Instructions to follow —
Which lines of the records contain "picture"? Collect every one of them.

Supplied data —

:::

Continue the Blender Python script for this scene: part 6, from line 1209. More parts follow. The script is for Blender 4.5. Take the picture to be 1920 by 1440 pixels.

:::

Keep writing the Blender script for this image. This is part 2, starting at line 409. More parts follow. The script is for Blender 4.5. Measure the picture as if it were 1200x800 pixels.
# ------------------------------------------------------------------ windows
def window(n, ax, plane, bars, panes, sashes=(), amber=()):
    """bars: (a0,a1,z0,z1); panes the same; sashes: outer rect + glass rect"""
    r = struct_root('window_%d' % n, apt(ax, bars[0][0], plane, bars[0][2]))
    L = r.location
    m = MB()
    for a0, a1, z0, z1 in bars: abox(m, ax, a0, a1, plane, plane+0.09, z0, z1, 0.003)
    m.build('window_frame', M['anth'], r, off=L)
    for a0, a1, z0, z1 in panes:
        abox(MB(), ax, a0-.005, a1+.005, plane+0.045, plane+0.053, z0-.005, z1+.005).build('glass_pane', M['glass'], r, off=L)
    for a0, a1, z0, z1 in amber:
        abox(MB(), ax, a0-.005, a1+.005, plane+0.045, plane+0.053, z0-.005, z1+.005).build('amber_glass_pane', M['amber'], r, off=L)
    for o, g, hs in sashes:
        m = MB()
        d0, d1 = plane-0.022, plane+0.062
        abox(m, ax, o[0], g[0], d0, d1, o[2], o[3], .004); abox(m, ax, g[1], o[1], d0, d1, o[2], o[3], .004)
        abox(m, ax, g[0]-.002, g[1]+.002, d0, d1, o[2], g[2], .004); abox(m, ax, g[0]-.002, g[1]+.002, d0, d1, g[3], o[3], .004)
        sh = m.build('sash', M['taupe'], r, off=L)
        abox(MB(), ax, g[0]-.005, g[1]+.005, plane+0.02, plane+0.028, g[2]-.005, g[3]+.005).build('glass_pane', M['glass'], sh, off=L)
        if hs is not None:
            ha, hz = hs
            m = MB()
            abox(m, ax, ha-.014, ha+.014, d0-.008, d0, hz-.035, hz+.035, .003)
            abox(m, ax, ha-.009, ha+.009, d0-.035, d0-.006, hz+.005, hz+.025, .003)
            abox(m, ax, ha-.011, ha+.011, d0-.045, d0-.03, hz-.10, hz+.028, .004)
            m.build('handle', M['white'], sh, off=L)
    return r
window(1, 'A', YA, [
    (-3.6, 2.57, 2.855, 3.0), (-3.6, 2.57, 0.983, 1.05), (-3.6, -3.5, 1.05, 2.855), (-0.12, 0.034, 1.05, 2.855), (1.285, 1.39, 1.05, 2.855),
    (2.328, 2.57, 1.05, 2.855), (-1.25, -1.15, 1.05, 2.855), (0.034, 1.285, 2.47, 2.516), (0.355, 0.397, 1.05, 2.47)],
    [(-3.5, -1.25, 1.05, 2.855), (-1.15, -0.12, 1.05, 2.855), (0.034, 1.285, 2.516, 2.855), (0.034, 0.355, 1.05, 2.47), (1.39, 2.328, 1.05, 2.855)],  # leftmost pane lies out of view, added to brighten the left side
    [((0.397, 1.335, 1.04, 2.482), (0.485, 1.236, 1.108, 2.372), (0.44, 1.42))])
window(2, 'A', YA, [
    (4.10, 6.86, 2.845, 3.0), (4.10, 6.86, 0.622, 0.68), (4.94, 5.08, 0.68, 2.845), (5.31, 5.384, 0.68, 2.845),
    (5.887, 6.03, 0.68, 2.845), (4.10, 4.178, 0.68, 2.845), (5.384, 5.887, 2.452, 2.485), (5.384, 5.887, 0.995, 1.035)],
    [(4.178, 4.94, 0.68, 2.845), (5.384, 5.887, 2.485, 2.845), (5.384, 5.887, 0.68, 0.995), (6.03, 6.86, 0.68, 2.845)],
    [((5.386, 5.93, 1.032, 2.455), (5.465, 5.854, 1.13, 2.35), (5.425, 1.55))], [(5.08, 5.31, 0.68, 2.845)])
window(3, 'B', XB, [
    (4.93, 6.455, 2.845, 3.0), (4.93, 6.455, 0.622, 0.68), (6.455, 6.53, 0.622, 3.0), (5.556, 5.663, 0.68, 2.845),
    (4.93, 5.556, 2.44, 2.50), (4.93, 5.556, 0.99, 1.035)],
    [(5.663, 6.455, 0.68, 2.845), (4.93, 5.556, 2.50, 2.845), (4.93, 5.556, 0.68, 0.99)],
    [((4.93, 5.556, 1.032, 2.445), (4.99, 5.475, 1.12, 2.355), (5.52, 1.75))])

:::

Answer to the exercise —
Continue the Blender Python script for this scene: part 6, from line 1209. More parts follow. The script is for Blender 4.5. Take the picture to be 1920 by 1440 pixels.
Keep writing the Blender script for this image. This is part 2, starting at line 409. More parts follow. The script is for Blender 4.5. Measure the picture as if it were 1200x800 pixels.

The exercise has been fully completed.